[Stated goal] Return each line that holds the word "scene".

┌─ Record list

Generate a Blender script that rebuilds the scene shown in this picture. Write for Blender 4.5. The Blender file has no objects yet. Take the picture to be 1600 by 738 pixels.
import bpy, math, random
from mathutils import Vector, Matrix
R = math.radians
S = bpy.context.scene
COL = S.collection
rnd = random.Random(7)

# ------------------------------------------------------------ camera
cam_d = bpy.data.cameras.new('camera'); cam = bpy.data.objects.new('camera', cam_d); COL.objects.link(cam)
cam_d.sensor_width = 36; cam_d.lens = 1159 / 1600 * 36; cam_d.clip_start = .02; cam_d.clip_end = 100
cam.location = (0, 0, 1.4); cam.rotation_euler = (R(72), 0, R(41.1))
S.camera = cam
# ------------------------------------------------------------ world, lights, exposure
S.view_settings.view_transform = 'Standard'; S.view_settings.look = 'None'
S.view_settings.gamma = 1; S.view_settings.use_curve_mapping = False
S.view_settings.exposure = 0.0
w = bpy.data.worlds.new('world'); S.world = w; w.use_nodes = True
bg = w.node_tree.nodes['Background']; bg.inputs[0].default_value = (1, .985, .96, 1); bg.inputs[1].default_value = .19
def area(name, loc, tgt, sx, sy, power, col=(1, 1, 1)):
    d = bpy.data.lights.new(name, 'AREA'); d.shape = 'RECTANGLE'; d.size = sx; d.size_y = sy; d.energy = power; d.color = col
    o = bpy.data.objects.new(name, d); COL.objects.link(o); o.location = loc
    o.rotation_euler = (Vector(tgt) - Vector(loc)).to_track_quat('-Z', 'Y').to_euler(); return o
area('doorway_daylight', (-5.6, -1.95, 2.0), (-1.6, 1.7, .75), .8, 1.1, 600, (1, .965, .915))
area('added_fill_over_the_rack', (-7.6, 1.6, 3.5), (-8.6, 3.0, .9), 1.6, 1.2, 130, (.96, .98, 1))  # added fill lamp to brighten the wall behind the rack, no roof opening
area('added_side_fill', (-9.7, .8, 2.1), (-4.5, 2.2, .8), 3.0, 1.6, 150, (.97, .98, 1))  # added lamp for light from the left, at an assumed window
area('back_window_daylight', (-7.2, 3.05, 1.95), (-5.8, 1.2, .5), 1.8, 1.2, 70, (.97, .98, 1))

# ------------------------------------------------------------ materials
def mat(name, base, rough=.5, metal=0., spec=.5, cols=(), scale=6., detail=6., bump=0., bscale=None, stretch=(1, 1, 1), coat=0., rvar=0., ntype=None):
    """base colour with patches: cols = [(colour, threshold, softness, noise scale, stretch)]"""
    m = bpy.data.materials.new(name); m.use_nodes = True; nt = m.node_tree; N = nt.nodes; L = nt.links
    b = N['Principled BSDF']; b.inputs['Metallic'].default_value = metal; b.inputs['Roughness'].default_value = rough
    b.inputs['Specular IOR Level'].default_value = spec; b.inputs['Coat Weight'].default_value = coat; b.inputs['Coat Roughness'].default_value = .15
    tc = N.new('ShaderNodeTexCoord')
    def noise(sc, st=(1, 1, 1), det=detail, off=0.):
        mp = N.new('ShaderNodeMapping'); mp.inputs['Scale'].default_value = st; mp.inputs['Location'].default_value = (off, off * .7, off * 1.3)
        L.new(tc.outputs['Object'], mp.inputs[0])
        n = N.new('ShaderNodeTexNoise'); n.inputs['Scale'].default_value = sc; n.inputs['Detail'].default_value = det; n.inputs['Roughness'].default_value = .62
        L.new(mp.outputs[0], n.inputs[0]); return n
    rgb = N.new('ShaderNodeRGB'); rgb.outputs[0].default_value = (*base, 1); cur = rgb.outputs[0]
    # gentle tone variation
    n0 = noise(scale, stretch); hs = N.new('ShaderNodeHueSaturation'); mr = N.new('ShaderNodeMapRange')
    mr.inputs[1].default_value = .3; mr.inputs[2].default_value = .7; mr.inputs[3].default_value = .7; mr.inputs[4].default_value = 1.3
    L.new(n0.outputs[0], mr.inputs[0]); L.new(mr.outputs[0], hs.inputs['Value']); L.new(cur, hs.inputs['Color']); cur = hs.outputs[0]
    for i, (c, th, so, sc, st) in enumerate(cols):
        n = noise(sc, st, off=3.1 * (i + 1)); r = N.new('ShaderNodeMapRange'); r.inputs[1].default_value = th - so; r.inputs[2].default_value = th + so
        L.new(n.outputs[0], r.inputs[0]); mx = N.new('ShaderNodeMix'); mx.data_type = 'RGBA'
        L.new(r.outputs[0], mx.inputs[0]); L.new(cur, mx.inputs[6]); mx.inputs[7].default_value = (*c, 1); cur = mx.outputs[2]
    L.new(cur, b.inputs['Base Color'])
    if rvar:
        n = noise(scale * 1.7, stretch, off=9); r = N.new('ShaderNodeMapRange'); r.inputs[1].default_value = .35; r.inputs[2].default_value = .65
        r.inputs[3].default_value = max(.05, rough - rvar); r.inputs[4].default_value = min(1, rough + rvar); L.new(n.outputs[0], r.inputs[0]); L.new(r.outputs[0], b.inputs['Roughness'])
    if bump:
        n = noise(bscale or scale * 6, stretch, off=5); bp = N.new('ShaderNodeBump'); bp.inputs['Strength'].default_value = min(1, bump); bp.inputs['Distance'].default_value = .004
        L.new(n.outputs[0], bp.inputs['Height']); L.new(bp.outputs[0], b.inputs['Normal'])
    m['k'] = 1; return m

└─
┌─ Record list

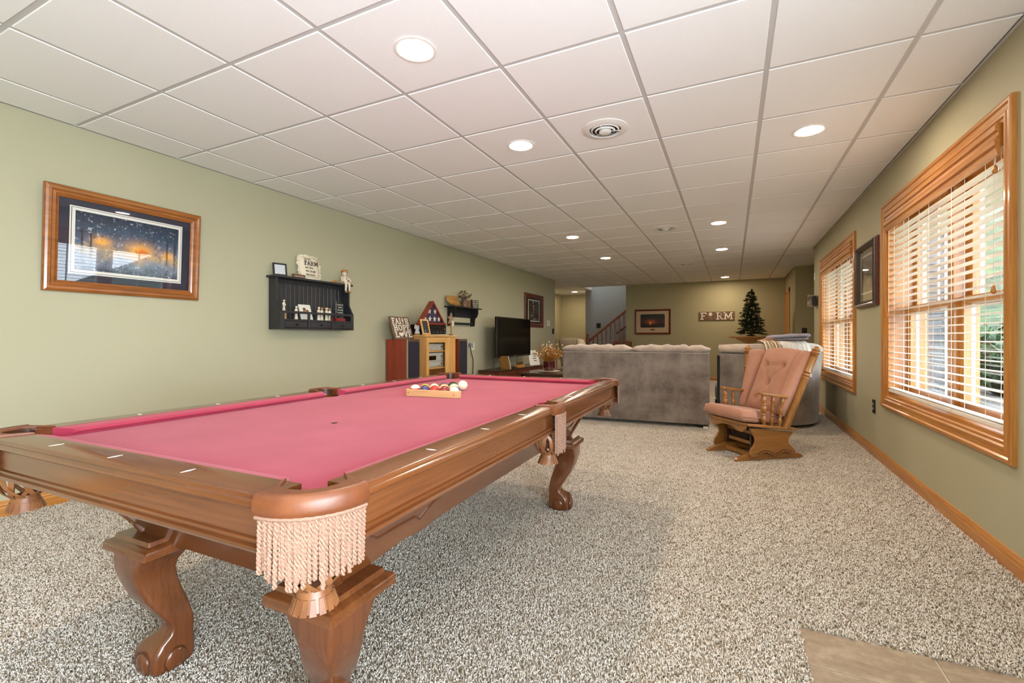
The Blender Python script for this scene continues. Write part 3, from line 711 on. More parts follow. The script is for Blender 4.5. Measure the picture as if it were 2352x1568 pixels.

└─

[Answer to the problem]
Generate a Blender script that rebuilds the scene shown in this picture. Write for Blender 4.5. The Blender file has no objects yet. Take the picture to be 1600 by 738 pixels.
S = bpy.context.scene
The Blender Python script for this scene continues. Write part 3, from line 711 on. More parts follow. The script is for Blender 4.5. Measure the picture as if it were 2352x1568 pixels.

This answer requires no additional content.